American War Crimes and World War II

 

It's a common misconception that Pvt. Eddie Slovik was the only American soldier executed during World War II. But according to documents in the National Archives, in the European theater alone, the U.S. Army con­demned 443 of its own soldiers to death for war zone capital offenses, mostly rape and murder of civilians. Of those soldiers condemned, at least ninety-six were executed from December 7, 1941, to June 1946. Most are buried outside the wall of a U.S. military cemetery in France. Military authorities refused to give these criminals the privilege of being buried with those killed in combat.

 

That number does not include Army Air Corps troops, the Navy, or any troops in the Pacific. The total number of American servicemen executed in all theaters was approximately three hundred.

 

Most death penalty cases involved the rape or murder of women, ­mostly German, but also women in Allied countries. Two typical cases, chosen at random from National Archive files on executions of American GIs in the European theater, involve the rape of noncombatant civilians. (In Vietnam, the equivalent would have been the rape of a South Vietnamese woman.)

 

Four soldiers, members of a unit that made one of the initial landings in the American invasion of Sicily on July, 9, 1943, wandered into the small vil­lage of Marretta, near Gela, Sicily, one afternoon about a week after the invasion. The four men gang-raped an Italian woman.

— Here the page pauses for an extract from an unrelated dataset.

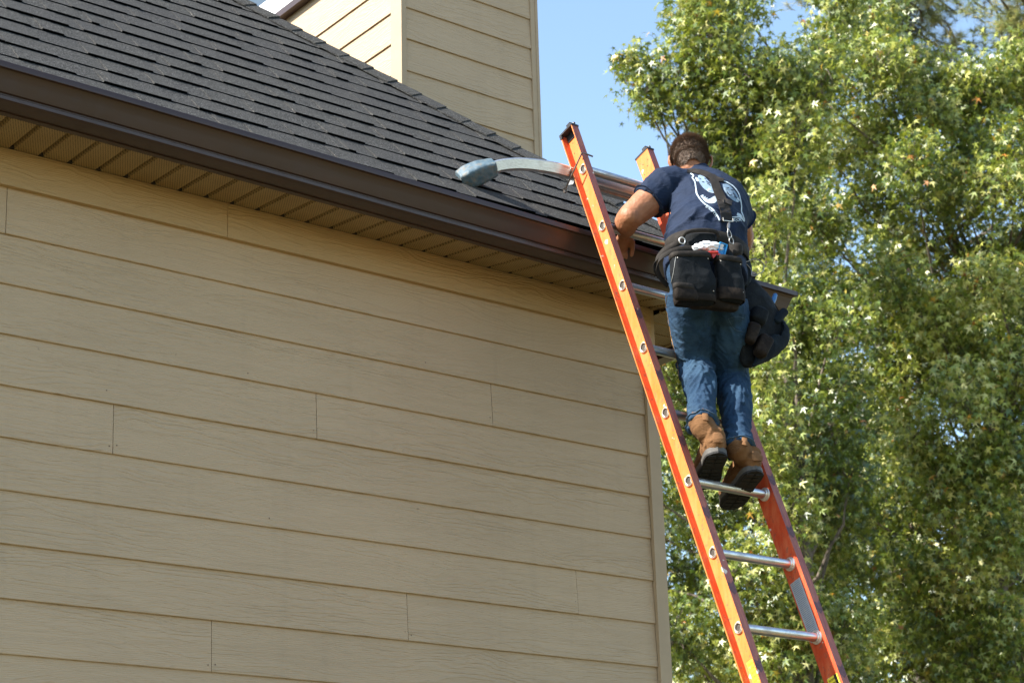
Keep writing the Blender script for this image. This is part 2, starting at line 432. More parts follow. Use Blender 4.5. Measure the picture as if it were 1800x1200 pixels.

Later apprehended by MPs and identified, their punishment was swift and sure. All four American GIs-David White, Armstead White, Harvey L. Stroud, and Willie A. Pitman - were tried and convicted of rape within days of the attack. A little more than a month later, the four privates were executed by hanging.

 

A few months after the invasion of Normandy and the fall of the German-occupied French port of Cherbourg to the Americans, Pvt. William P. Pennyfeather and two companions, assigned to the 3868th Quartermaster Truck Company, went looking for a whorehouse on the afternoon of August I, 1944. None of the Cherbourg sporting establish­ments was open for business.

 

Pennyfeather had a shave and a haircut, then spent most of the early evening drinking cognac, going from cafe to cafe with his companions until the establishments all had shut their doors for the night. Shortly after mid­night, they heard sounds of laughter coming from a rooming house at 1 Rue Emmanuel Liais and muscled their way in, claiming they were looking for "Boche" (Germans). Pennyfeather sexually assaulted a French woman. Tried and convicted of rape on September 2, 1944, Pennyfeather was hanged at Fort Du Roule, France on November 18, 1944, along with another soldier who had been convicted of an assault on a French woman in Octeville.